Things I've tried or still do for 'motivation':

~pouting (not very attractive for a 40 year old)

~foot stomping (see pouting above)

~self-talk (yes, out loud)

~hand-clapping (cheerleader style)

~talking to the dog and/or cats (usually I try to reason with them "I can do this right?  I mean, it's only 40 minutes and all I WAS doing was catching up on Twitter posts. And I can quit after 20 minutes if I'm just not feeling it...can't I??")

~putting on my workout clothes so as to feel silly reading or watching TV while wearing my sports bra, running shoes and iPod strapped to my arm

~hiding my computer and telling myself I'll disclose it's location AFTER my run

~Bribing myself with some form of food/drink reward.  It used to be a 1/2 a glass of wine after a run but now it's more likely to be a Shakeology shake ONLY after a workout (otherwise I'd drink them ALL the time)

About 99% of the time I feel better after I work out or run, as do most people.  So, I don't know why I have to continue to go through this routine to stay on-track with my training plan.  I've also thought that through repetition it would become a habit and my mind & body would just go with the flow.  But it's really not that simple...not for me.  

I apologize but this is both adorable AND hilarious.
I guess what I am trying to say is that just because you may not feel like working out doesn't necessarily mean there's anything wrong.  It takes effort to accomplish great things and I believe that's why we feel so good after a work out. For some of us, comparing our work out schedule with others can be counter-productive...they may have different goals, a different style, and may even have too aggressive of a plan resulting in injury and/or burn out.  It can make us feel like we aren't doing enough or are lazy because we really don't want to go for a run...not even a short one.  But maybe we are all more alike in that regard than what we think.  (Even the profession athlete struggles with motivation at some point.)  

Okay, THIS might actually work...or kill me.
Many of us (myself surely included) tend to compare ourselves, our workouts, and our results to one another and although it may not be with a 'jealous' eye, it can still add to the stress of simply working out.  Don't get discouraged, try not to compare, figure out some ways to self-motivate and at least get started on your goals.  One of the best ways for me to stay focused is to actually plan my work outs.  I schedule them in my planner and even load them into my Google calendar.  When my reminder alarm goes off I TRY to treat my work out the same way that I do when my alarm goes off for work.  I get up and do it.  Even on my worst days I usually snap out of my funk within a few minutes and before I know it, my work out is over.

Are you a good self-motivator?  What have you found that works for you?  


  1. I love this post Lynn!! I totally can get this!

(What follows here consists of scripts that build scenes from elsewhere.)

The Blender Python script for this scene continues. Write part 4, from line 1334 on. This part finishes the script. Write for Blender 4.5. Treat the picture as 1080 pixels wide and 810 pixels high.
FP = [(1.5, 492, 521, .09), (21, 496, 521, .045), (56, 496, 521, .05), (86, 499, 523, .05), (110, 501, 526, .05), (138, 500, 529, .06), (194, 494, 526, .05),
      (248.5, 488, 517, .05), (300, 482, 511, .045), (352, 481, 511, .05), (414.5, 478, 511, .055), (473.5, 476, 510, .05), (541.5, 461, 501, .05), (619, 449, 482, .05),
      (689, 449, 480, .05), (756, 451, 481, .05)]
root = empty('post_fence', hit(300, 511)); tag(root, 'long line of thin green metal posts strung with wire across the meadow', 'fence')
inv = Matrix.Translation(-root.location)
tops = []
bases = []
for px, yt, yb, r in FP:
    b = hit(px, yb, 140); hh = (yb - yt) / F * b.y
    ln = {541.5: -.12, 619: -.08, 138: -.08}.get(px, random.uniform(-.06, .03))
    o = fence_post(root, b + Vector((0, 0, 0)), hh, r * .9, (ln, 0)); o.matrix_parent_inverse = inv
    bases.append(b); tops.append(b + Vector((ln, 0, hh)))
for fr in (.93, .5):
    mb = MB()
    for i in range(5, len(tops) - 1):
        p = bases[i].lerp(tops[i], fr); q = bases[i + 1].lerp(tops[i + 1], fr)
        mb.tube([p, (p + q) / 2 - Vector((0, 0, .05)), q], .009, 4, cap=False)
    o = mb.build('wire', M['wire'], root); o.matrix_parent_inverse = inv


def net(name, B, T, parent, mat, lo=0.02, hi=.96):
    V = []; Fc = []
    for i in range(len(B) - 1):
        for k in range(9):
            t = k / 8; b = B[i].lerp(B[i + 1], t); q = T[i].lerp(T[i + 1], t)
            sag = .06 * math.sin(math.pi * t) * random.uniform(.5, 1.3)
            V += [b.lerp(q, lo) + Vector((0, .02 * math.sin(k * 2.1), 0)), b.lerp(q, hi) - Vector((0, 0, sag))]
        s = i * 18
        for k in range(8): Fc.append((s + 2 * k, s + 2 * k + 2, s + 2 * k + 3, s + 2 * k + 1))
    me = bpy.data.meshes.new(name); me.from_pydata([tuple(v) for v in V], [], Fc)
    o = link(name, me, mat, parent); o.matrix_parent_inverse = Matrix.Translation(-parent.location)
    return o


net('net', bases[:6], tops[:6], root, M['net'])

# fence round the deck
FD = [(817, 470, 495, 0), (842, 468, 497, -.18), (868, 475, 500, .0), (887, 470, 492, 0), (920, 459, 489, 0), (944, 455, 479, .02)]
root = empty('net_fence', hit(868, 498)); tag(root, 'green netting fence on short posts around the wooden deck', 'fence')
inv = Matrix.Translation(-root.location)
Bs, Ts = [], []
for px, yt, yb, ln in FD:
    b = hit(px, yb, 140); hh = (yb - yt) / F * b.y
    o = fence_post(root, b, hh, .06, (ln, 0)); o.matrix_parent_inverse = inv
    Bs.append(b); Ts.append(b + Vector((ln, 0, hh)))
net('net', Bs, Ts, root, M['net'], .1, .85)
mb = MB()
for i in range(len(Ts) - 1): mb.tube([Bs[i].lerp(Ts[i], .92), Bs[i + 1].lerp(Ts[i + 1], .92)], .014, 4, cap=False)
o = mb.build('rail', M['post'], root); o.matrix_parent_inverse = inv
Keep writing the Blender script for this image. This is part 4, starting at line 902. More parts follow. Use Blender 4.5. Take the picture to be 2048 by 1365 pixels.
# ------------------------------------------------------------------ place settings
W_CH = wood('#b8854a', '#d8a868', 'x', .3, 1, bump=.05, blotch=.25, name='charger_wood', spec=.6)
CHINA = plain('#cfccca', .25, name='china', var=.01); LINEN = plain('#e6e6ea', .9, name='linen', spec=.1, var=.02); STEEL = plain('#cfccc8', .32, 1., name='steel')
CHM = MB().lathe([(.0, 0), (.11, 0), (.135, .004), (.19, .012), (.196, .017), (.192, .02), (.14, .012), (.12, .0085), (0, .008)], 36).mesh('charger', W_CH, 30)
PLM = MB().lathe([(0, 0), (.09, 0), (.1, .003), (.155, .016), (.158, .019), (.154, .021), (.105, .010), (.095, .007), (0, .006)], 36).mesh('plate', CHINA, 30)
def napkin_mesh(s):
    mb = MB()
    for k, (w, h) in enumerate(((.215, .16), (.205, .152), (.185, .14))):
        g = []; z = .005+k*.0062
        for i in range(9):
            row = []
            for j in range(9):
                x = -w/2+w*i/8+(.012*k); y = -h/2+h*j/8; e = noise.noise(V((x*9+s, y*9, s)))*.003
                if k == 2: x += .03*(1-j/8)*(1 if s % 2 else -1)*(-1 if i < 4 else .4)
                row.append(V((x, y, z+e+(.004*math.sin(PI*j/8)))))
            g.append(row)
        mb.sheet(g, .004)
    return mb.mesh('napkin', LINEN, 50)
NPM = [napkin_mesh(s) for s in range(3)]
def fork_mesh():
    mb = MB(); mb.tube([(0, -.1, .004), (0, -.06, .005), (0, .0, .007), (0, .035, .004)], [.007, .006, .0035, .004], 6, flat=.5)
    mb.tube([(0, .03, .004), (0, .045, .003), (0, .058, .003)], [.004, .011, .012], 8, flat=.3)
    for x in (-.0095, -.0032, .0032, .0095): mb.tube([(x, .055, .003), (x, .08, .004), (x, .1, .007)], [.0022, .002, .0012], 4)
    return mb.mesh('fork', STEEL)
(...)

I have to motivated myself almost everytime I workout. Its so hard to come home from a long day at work and know you now have to go out and pound the pavement. But once I start, I am so happy and feel elated I did it!

  2. Lynn, Sheri referred me to your blog. I love how you say that it doesn't mean that motivation comes easily even though you do exercise mostly everyday. I couldn't agree more with you on this. I too exercise 6 days a week and that does not mean that motivation comes easily - in fact it's darn hard. It's hard to find the motivation to do it 6 days a week and sometimes it's harder to find the motivation than exercise. I'll be coming back to your blog :)

  3. What a great post that needed to be written and read by all of us. You are completely right - many bloggers see the glam of exercising and never get a behind the scenes peek at how it all works (and as you've just described, not always smoothly). It really is hard getting motivated. I love the one of you wearing your workout gear to get you inspired. My only motivation is to lie to myself. I tell myself that my exercise time is a part time job and if I don't do it, I'll get fired. Silly, but it does work (most of the time).

  4. for me, once I accepted that lack of motivation and blah days are just part of the journey, those things had less power to keep me feel stuck for too long. You're a bad ass, Lynn. I trust in your mojo. :)

  5. I think I could honestly call myself a good self-motivator. But then I should be; I've spent the better part of 5 years studying the whole process of motivation in diet and exericse!

    What I've found that works best is taking control of your brain!

    Whilst this might sound either grand or just plain stupid, in reality it is actually very easy, and something every single person I have worked with has been able to do, quickly and easily.

    Once you are on the path of 'deliberate brain use' you find that motivation comes easily, every time. Except when it doesn't, and those times only ever come when the body needs a break, so in this case you could say that you're motivated to rest, rather than un-motivated to exercise. This may sound like semantics, but is actually an important difference.

    I have written a post about taking control of your brain, check it out here:

    I hope this is useful to your readers,
    Keep up the good work,

  6. Sheri, thanks for the comment and referral! You're one of my own personal motivators!!

    Blackhuff, yes that's exactly what I mean...even though we know what's good for us it isn't always an automatic thing to do.

    Ellen, Exactly! Behind the scenes it can be a lot of work. Much like looking at the beautiful models...they don't wake up looking like they do when we see them on the red can take hours to look fabulous and it can be very uncomfortable. It was important for me to attempt to convey that I am no super-human...I'm just like everyone else who struggles to get things done. There's no magic, you just have to do it...or get fired! =)

    Yum-Yucky and George: you hit the nail on the head. Yes, I agree that it can be a mental game and that the days that I just can't muster the will to lift a finger are most likely signals from my mind or body that I need a break. Often times, for me, once I get the mentality of working out hard and consistently I neglect to take enough time off. Many, many times my greatest improvements have come form an unexpected (and unscheduled) week off. I've come back stronger and able to run farther and faster.